Viele Menschen versuchen alles Mögliche, um Klicks zu generieren. Das ist der falsche Weg! Man muss sich selbst mögen und nicht die Klicks im Internet zählen. Das wird manchmal vergessen. Keine gute Entwicklung! Also ich persönlich ziehe es vor, von meiner Frau und meinen Kids geliebt zu werden. Mir kommt es manchmal so vor, dass man das digitale Angebot mit Fast Food vergleichen kann. Überall verfügbar und in rasender Geschwindigkeit. Aber was passiert, wenn man nur noch Fast Food zu sich nimmt? Man wird krank!
 
Aus Ihrer Sicht als Schauspieler und Regisseur: Was ist das Schlimmste, das die Digitalisierung mit sich bringen kann?
„Star Wars“-Erfinder George Lucas hat mal gesagt, dass er sein Wohnzimmer nicht mehr verlassen müsse, um einen neuen Film zu drehen. Und er brauche eigentlich auch keine Schauspieler mehr. Das soll die Zukunft sein? Nicht meine!
 
Und Filme bei Streaming-Diensten zu schauen, lehnen Sie das auch ab?
Nein, das kann man nicht ablehnen. Das ist Teil unserer Zukunft. Mich beunruhigt eine andere Entwicklung. In Frankreich haben wir seit einiger Zeit den Trend, dass die Kinos Tickets in Form von Flatrates verkaufen. Und das führt dazu, dass die Zuschauer Kinofilme so schauen, wie sie es bei Netflix und Co. tun. Sie gucken ein paar Minuten. Wenn eine Stelle kommt, die anstrengend ist, verlassen sie den Saal und wechseln in den nächsten. Filme werden nicht mehr zu Ende geguckt. Das ist für die Filmemacher sehr frustrierend.
 
Apropos Frustration: Dieses Gefühl kann bestimmt schon mal aufkommen, wenn Sie so lesen, was im Netz alles über Sie steht…
…und was nicht stimmt?! Oh ja. Aber auch hier lebe ich sehr gut nach der Devise, dass man Frust in Kreativität umwandeln sollte. Ich habe vor zwei Jahren den Film „Rock`n`Roll“ inszeniert. Dem lag eine Begegnung mit einer Journalistin zu Grunde, die mich für ein Interview mit verschiedenen Fakten über mein Leben konfrontierte. Nicht ein Fakt stimmte. Aber scheinbar gibt es Menschen, die sich aus diesen Fake-Fakten ein Bild über mich oder über mein Leben mit meiner Frau Marion Cotillard zurechtbasteln. Das kann man doof finden. Aber ändern kann man da wohl nichts mehr. In dem Fall sind wir vom Digitalen überrollt und für alle Zeiten verändert worden.                  
   
In „Zwischen den Zeilen“ spielen Sie den Verleger Alain, einen dieser typischen französischen Intellektuellen. Haben Sie mit ihm etwas gemein?

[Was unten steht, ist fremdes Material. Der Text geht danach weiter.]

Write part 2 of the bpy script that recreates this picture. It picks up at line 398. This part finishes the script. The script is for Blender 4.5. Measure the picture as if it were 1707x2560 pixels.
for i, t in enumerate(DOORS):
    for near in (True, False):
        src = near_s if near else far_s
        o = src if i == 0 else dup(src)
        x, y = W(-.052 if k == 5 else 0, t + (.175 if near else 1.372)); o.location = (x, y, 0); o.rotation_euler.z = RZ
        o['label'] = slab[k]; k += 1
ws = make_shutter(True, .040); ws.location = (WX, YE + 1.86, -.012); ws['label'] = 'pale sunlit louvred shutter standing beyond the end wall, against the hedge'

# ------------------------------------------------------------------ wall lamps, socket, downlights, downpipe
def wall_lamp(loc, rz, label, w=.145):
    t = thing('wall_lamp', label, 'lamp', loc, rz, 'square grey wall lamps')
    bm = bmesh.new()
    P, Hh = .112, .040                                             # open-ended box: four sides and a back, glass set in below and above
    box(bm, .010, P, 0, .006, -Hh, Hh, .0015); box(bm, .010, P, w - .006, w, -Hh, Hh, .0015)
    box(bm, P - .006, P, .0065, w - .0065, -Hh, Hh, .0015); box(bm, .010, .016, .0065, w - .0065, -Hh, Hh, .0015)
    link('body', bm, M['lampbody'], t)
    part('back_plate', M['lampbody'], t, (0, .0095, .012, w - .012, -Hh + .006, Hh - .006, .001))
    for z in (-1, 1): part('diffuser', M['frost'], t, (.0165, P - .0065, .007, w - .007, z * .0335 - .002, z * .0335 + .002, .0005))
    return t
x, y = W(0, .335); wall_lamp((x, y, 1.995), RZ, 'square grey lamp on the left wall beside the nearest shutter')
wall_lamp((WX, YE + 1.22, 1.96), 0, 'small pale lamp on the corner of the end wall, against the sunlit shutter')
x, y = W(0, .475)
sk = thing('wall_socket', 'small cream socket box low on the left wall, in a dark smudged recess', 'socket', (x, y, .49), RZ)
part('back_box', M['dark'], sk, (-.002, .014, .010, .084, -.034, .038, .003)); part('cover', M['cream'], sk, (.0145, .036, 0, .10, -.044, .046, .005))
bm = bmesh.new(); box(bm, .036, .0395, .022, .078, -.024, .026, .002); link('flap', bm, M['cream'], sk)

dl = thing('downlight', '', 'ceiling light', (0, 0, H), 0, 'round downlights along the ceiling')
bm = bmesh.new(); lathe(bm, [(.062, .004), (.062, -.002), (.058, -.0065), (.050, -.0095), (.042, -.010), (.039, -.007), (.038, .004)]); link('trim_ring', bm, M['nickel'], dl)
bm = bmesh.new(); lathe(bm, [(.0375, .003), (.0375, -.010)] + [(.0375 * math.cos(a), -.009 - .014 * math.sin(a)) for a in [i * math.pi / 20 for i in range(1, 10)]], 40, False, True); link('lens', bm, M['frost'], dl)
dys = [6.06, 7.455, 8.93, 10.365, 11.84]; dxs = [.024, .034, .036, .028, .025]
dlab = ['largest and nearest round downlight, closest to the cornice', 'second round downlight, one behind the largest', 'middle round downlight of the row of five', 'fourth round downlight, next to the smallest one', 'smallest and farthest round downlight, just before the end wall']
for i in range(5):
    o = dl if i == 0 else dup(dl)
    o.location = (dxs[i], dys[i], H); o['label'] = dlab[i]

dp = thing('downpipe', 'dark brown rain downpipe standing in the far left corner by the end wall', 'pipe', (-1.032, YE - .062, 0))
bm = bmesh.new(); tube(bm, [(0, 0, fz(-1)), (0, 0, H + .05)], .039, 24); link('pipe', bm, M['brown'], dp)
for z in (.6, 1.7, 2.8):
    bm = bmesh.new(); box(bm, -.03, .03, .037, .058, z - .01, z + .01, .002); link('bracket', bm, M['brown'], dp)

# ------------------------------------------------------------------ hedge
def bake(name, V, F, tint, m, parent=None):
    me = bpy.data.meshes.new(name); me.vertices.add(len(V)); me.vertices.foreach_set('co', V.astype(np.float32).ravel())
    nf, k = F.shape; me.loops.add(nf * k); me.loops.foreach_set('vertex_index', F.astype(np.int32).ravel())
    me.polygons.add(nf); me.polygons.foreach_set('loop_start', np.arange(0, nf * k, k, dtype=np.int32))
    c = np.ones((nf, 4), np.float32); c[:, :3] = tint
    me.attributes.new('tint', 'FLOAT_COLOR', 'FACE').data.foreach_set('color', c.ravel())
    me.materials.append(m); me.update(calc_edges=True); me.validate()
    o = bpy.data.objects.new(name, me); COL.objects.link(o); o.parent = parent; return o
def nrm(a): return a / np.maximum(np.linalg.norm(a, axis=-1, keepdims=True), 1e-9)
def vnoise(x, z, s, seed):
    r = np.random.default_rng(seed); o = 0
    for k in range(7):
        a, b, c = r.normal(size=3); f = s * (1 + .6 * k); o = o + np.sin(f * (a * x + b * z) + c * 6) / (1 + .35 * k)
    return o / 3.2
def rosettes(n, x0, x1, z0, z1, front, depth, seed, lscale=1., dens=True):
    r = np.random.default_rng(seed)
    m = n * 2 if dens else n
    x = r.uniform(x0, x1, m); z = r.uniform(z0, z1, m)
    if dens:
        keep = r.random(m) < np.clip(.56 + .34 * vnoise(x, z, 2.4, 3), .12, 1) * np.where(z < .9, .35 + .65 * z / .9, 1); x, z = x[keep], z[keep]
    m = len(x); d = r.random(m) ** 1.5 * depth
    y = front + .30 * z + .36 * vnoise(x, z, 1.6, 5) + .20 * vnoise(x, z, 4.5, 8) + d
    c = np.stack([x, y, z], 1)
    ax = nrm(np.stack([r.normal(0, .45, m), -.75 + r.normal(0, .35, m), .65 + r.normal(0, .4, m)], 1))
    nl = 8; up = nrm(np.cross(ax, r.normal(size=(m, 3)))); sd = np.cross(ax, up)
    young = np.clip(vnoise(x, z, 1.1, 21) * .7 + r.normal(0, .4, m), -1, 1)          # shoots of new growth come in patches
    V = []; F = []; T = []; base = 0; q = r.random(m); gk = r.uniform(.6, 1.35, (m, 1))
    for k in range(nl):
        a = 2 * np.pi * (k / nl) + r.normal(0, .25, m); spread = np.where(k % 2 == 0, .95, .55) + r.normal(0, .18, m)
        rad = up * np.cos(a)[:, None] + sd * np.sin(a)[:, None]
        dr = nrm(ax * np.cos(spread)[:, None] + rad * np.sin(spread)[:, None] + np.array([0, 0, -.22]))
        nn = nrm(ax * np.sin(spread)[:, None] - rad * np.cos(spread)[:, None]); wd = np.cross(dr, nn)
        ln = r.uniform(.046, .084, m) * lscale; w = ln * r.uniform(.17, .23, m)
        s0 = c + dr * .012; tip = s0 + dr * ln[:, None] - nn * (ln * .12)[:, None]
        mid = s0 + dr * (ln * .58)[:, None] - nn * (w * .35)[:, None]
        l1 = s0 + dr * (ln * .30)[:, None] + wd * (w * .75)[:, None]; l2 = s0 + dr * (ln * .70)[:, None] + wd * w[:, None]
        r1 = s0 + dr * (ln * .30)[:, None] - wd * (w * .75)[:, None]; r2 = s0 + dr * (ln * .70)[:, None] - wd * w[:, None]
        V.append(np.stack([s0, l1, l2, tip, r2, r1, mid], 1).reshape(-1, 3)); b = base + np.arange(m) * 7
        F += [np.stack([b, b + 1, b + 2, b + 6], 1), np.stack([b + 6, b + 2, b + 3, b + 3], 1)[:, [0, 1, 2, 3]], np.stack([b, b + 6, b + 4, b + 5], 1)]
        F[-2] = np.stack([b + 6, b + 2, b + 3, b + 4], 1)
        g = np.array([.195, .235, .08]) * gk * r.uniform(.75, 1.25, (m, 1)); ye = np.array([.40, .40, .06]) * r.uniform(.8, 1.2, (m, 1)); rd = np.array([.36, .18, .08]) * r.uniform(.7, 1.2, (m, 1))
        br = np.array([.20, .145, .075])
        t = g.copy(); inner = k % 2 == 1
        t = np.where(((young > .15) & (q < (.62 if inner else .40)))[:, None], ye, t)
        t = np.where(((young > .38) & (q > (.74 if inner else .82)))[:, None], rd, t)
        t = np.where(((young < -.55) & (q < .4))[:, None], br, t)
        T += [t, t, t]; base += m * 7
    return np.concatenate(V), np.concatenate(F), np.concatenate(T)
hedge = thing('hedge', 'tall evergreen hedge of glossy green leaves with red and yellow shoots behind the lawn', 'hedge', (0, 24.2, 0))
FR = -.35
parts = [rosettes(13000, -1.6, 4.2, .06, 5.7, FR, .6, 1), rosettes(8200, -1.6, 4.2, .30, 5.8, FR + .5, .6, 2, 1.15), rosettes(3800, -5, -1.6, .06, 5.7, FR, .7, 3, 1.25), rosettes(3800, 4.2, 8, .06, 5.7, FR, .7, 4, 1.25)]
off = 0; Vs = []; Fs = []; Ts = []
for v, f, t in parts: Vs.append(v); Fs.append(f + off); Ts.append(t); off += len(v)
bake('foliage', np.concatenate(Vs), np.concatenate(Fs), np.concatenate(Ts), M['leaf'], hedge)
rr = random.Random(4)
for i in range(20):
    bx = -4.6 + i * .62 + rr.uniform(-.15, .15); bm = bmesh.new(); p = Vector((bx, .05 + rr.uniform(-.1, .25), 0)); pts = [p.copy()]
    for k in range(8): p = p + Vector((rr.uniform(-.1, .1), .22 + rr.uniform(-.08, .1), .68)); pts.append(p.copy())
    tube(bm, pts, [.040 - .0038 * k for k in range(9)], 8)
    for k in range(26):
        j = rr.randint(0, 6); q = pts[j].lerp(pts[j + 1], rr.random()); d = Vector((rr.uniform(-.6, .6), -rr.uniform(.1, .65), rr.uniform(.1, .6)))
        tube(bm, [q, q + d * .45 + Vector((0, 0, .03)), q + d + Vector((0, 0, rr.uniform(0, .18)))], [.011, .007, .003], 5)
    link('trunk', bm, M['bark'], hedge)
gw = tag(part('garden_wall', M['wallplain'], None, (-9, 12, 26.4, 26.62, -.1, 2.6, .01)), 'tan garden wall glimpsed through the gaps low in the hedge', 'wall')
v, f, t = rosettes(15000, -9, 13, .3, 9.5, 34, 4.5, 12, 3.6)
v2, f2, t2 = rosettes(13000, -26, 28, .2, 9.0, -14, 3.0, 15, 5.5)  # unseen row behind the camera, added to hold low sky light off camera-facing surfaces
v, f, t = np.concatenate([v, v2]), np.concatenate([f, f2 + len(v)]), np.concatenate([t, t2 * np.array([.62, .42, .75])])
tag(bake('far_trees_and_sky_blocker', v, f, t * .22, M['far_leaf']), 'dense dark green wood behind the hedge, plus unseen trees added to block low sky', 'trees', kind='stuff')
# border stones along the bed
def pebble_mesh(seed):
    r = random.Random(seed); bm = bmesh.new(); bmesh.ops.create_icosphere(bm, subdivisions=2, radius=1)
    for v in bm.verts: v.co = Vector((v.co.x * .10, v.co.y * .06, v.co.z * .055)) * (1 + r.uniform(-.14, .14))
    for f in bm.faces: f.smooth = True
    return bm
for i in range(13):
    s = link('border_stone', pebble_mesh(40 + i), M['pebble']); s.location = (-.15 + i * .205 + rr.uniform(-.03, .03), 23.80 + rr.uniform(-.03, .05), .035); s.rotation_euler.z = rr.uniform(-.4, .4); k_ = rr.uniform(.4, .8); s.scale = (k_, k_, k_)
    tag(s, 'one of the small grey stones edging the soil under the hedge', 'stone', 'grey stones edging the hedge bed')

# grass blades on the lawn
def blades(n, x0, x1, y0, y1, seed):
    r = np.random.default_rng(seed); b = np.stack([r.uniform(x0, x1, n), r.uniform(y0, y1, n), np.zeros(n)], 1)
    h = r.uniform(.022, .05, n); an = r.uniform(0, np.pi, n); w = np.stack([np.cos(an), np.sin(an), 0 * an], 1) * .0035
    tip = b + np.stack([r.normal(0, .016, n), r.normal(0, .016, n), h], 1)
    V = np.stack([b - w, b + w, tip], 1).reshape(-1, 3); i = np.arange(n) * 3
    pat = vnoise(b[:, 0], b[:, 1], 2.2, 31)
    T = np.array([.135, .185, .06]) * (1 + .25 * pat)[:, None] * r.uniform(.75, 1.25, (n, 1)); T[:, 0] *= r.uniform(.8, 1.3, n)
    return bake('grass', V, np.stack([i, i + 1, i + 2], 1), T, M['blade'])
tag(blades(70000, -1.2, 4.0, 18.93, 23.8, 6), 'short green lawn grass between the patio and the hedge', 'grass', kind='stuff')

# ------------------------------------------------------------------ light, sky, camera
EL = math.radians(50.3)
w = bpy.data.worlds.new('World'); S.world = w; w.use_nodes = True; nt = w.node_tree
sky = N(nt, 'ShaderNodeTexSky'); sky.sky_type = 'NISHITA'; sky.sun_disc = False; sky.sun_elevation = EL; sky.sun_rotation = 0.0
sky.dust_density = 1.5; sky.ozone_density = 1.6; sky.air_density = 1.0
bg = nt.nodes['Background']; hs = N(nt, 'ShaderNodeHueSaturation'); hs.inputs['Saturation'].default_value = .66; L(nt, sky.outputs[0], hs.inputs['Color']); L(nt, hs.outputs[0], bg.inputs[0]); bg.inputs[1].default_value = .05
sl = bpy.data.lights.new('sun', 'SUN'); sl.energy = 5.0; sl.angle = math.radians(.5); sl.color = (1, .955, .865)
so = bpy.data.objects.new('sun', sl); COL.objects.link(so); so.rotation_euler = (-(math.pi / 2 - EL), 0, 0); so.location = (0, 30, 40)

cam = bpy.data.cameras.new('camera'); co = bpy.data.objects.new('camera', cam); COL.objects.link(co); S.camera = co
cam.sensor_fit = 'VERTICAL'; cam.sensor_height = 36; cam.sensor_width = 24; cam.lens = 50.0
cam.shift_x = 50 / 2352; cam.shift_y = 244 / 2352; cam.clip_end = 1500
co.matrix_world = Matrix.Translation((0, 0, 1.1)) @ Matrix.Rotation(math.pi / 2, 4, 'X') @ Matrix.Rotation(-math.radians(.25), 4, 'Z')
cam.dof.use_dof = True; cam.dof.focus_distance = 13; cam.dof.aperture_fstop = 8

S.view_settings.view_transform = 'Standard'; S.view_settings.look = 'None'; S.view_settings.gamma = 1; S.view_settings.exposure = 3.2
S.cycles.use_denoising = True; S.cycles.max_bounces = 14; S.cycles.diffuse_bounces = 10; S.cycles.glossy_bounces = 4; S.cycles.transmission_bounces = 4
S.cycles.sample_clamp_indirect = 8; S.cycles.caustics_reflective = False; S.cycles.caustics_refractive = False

Oh nein. Ich habe so überhaupt nichts Intellektuelles an mir, also im richtigen Leben. Als ich diese enorme Menge an Text lernen musste, habe ich das auch oft zu Hause getan. Meine Frau Marion hat sich jedes Mal vor Lachen ausgeschüttet, wenn ich mich wieder in Alain verwandelt habe. Sie meinte auch, dass mir das intellektuelle Gehabe überhaupt nicht steht.